Start
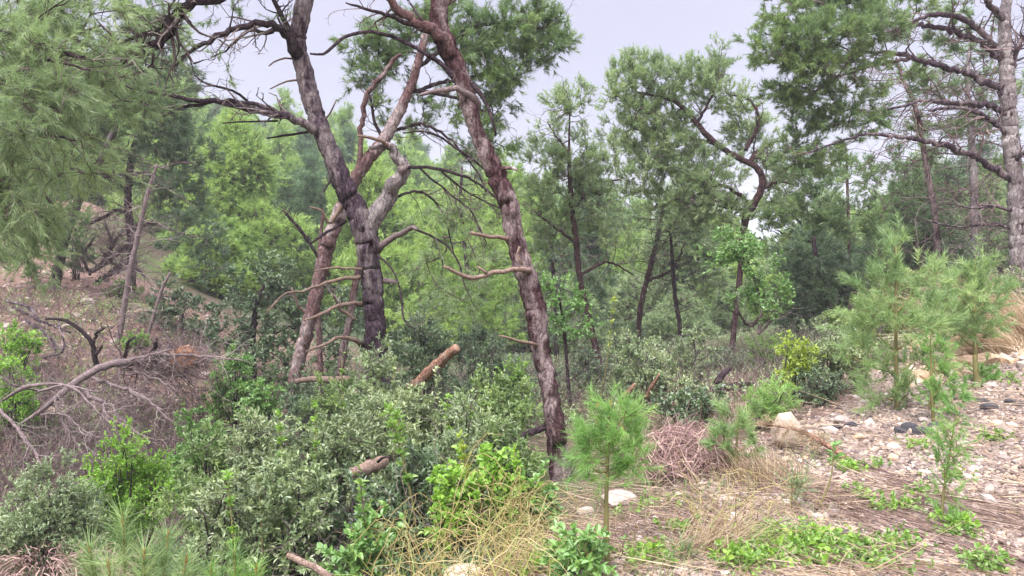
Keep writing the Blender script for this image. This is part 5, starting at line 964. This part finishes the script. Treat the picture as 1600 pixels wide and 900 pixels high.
# tall dry grass at the right edge
def tuft(label, px, d, hw, h, n, mat='straw', name='grass_tuft', lean=(-.5, 0, 0), wd=.005):
    x0 = P(px, 400, d)[0]; W = hw/FPX*d; root = thing(name, (x0, d, Gxy((x0, d))), label, 'dry grass')
    xs = x0+rng.normal(size=n)*W*.5; ys = d+rng.normal(size=n)*W*.4; O = on_ground(xs, ys); D = unit(np.array([0, 0, 1.])+rdir(n)*.35+np.array(lean)*.5)
    mb = MB(); strands(mb, O, D, h*rng.uniform(.4, 1.1, n), wd, np.array(lean)*rng.uniform(.2, 1.2, (n, 1))+rdir(n)*.3, 0, seg=5); mb.build('blades', MT[mat], root)
tuft('tall tan dry grass clump at the right edge beyond the sapling', 1590, 9.6, 60, 1.0, 1300, 'straw_bright', lean=(-.9, 0, -.3), wd=.011)
tuft('shorter tan grass clump right of the rounded right sapling', 1562, 9.0, 40, .55, 600, 'straw_bright', lean=(-.9, 0, -.3), wd=.01)
tuft('low straw clump between the angular stone and the mauve stalk heap', 1200, 5.4, 60, .3, 500, lean=(-.3, 0, -.3))
tuft('greenish grass clump right of the round sapling foot', 1120, 4.0, 60, .3, 420, 'straw', lean=(.6, 0, -.4))
# yellow dry vines
def vines(label, px0, px1, top0, top1, d, n):
    x0 = P((px0+px1)/2, 400, d)[0]; root = thing('dry_vine', (x0, d, Gxy((x0, d))), label, 'dry vine')
    mb = MB()
    for k in range(n):
        px = random.uniform(px0, px1); dd = d+random.uniform(-.5, .6); x = P(px, 400, dd)[0]; g = Gxy((x, dd)); zt = P(px, random.uniform(top0, top1), dd)[2]
        h = max(.1, zt-g)*random.uniform(.4, 1.0); sx = random.uniform(-.7, .7)
        q = catmull([np.array([x-sx*.4, dd, g-.02]), np.array([x-sx*.2+random.uniform(-.05, .05), dd, g+h*.5]), np.array([x+sx*.15, dd+random.uniform(-.1, .1), g+h]), np.array([x+sx*.5, dd+random.uniform(-.15, .15), g+h*random.uniform(.6, 1.15)])], 14)
        q += np.cumsum(rng.normal(size=q.shape)*.011, axis=0)
        tube(mb, q, np.linspace(.0032, .0014, 14), 4, 0, tint=random.random())
        if random.random() < .6:
            j = rng.integers(4, 13, 2); bare_twigs(mb, q[j], unit(rdir(2)+np.array([0, 0, .5])), .18, 0, .0018, 3, 1)
    mb.build('stems', MT['straw_yellow'], root)
    mb = MB(); m = n; px = rng.uniform(px0, px1, m); dd = d+rng.uniform(-.5, .5, m); O = on_ground((px-800)/FPX*dd, dd); hh = np.array([max(.08, P(a_, rng.uniform(top0, top1), b_)[2]-c_) for a_, b_, c_ in zip(px, dd, O[:, 2])])
    strands(mb, O, unit(rdir(m)*.35+np.array([0, 0, 1.])), hh*rng.uniform(.5, 1.1, m), .009, rdir(m)*.5+np.array([0, 0, -.3]), 0, seg=5); mb.build('blades', MT['blade_yellow'], root)
vines('yellow dry vines arching over green leaves left of the curving trunk base', 690, 850, 700, 800, 4.8, 70)
vines('yellow dry vines in front of the curving trunk base, beside the round sapling', 775, 850, 700, 830, 4.4, 34)
vines('low yellow dry stems at the bottom centre over pale stones', 600, 860, 790, 880, 3.9, 80)
vines('thin dry stems arching left of the yellow vines', 540, 700, 760, 860, 4.4, 22)
vines('sparse tan stems arching between the mauve heap and the small conifer', 1040, 1240, 700, 830, 4.4, 34)
def smilax(label, px, top, hw, d):
    bush('vine_foliage', label, 'climbing plant', px, top, hw, d, 'leaf_vivid' if px < 800 and px > 600 else 'leaf_green', .05, .03, 1.6, 5, 'stem_green', stemr=.004)
smilax('broad-leaved green climber under the yellow dry vines', 768, 738, 58, 5.0)
smilax('broad-leaved green climber at the foot of the curving trunk', 838, 790, 30, 5.0)
smilax('broad-leaved green climber between dark bush and yellow dry vines', 712, 770, 44, 4.8)
smilax('broad-leaved green clump at the foot of the round sapling', 905, 872, 30, 3.7)
smilax('broad-leaved green clump at bottom centre near pale stones', 575, 850, 30, 4.3)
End
▶ What you should do:
Your copy of the data should match it exactly, except that pictures are left out.

▶ Task result:
Keep writing the Blender script for this image. This is part 5, starting at line 964. This part finishes the script. Treat the picture as 1600 pixels wide and 900 pixels high.
# tall dry grass at the right edge
def tuft(label, px, d, hw, h, n, mat='straw', name='grass_tuft', lean=(-.5, 0, 0), wd=.005):
    x0 = P(px, 400, d)[0]; W = hw/FPX*d; root = thing(name, (x0, d, Gxy((x0, d))), label, 'dry grass')
    xs = x0+rng.normal(size=n)*W*.5; ys = d+rng.normal(size=n)*W*.4; O = on_ground(xs, ys); D = unit(np.array([0, 0, 1.])+rdir(n)*.35+np.array(lean)*.5)
    mb = MB(); strands(mb, O, D, h*rng.uniform(.4, 1.1, n), wd, np.array(lean)*rng.uniform(.2, 1.2, (n, 1))+rdir(n)*.3, 0, seg=5); mb.build('blades', MT[mat], root)
tuft('tall tan dry grass clump at the right edge beyond the sapling', 1590, 9.6, 60, 1.0, 1300, 'straw_bright', lean=(-.9, 0, -.3), wd=.011)
tuft('shorter tan grass clump right of the rounded right sapling', 1562, 9.0, 40, .55, 600, 'straw_bright', lean=(-.9, 0, -.3), wd=.01)
tuft('low straw clump between the angular stone and the mauve stalk heap', 1200, 5.4, 60, .3, 500, lean=(-.3, 0, -.3))
tuft('greenish grass clump right of the round sapling foot', 1120, 4.0, 60, .3, 420, 'straw', lean=(.6, 0, -.4))
# yellow dry vines
def vines(label, px0, px1, top0, top1, d, n):
    x0 = P((px0+px1)/2, 400, d)[0]; root = thing('dry_vine', (x0, d, Gxy((x0, d))), label, 'dry vine')
    mb = MB()
    for k in range(n):
        px = random.uniform(px0, px1); dd = d+random.uniform(-.5, .6); x = P(px, 400, dd)[0]; g = Gxy((x, dd)); zt = P(px, random.uniform(top0, top1), dd)[2]
        h = max(.1, zt-g)*random.uniform(.4, 1.0); sx = random.uniform(-.7, .7)
        q = catmull([np.array([x-sx*.4, dd, g-.02]), np.array([x-sx*.2+random.uniform(-.05, .05), dd, g+h*.5]), np.array([x+sx*.15, dd+random.uniform(-.1, .1), g+h]), np.array([x+sx*.5, dd+random.uniform(-.15, .15), g+h*random.uniform(.6, 1.15)])], 14)
        q += np.cumsum(rng.normal(size=q.shape)*.011, axis=0)
        tube(mb, q, np.linspace(.0032, .0014, 14), 4, 0, tint=random.random())
        if random.random() < .6:
            j = rng.integers(4, 13, 2); bare_twigs(mb, q[j], unit(rdir(2)+np.array([0, 0, .5])), .18, 0, .0018, 3, 1)
    mb.build('stems', MT['straw_yellow'], root)
    mb = MB(); m = n; px = rng.uniform(px0, px1, m); dd = d+rng.uniform(-.5, .5, m); O = on_ground((px-800)/FPX*dd, dd); hh = np.array([max(.08, P(a_, rng.uniform(top0, top1), b_)[2]-c_) for a_, b_, c_ in zip(px, dd, O[:, 2])])
    strands(mb, O, unit(rdir(m)*.35+np.array([0, 0, 1.])), hh*rng.uniform(.5, 1.1, m), .009, rdir(m)*.5+np.array([0, 0, -.3]), 0, seg=5); mb.build('blades', MT['blade_yellow'], root)
vines('yellow dry vines arching over green leaves left of the curving trunk base', 690, 850, 700, 800, 4.8, 70)
vines('yellow dry vines in front of the curving trunk base, beside the round sapling', 775, 850, 700, 830, 4.4, 34)
vines('low yellow dry stems at the bottom centre over pale stones', 600, 860, 790, 880, 3.9, 80)
vines('thin dry stems arching left of the yellow vines', 540, 700, 760, 860, 4.4, 22)
vines('sparse tan stems arching between the mauve heap and the small conifer', 1040, 1240, 700, 830, 4.4, 34)
def smilax(label, px, top, hw, d):
    bush('vine_foliage', label, 'climbing plant', px, top, hw, d, 'leaf_vivid' if px < 800 and px > 600 else 'leaf_green', .05, .03, 1.6, 5, 'stem_green', stemr=.004)
smilax('broad-leaved green climber under the yellow dry vines', 768, 738, 58, 5.0)
smilax('broad-leaved green climber at the foot of the curving trunk', 838, 790, 30, 5.0)
smilax('broad-leaved green climber between dark bush and yellow dry vines', 712, 770, 44, 4.8)
smilax('broad-leaved green clump at the foot of the round sapling', 905, 872, 30, 3.7)
smilax('broad-leaved green clump at bottom centre near pale stones', 575, 850, 30, 4.3)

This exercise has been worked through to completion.